A hog ought to have three apartments, one each for sleeping, eating, and evacuations; of which the last may occupy the lowest, and the first the highest level, so that nothing shall be drained, and as little carried into the first two as possible. The piggery should always be built as near as possible to that portion of the establishment from which the chief part of the provision is to come, since much labor will thus be saved. Washings, and combings, and brushings, as has been previously suggested, are valuable adjuncts in the treatment of swine; the energies of the skin are thus roused, the pores opened, the healthful functions aided, and that inertness, so likely to be engendered by the lazy life of a fattening pig, counteracted.
A supply of fresh water is essential to the well-being of swine, and should be freely furnished.
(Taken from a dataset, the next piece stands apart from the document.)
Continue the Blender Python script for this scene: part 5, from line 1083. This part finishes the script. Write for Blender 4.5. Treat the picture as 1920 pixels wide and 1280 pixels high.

If a stream can be brought through the piggery, it answers better than any thing else. Swine are dirty feeders and dirty drinkers, usually plunging their fore-feet into the trough or pail, and thus polluting with mud or dirt whatever may be given to them. One of the advantages, therefore, to be derived from the stream of running water is, its being kept constantly clean and wholesome by its running. If this advantage cannot be procured, it is desirable to present water in vessels of a size to receive but one head at a time, and of such height as to render it impossible, or difficult, for the drinker to get his feet into it. The water should be renewed twice daily. If swine are closely confined in pens, they should have as much charcoal twice a week as they will eat, for the purpose of correcting any tendency to disorders of the stomach. Rotten wood is an imperfect substitute for charcoal.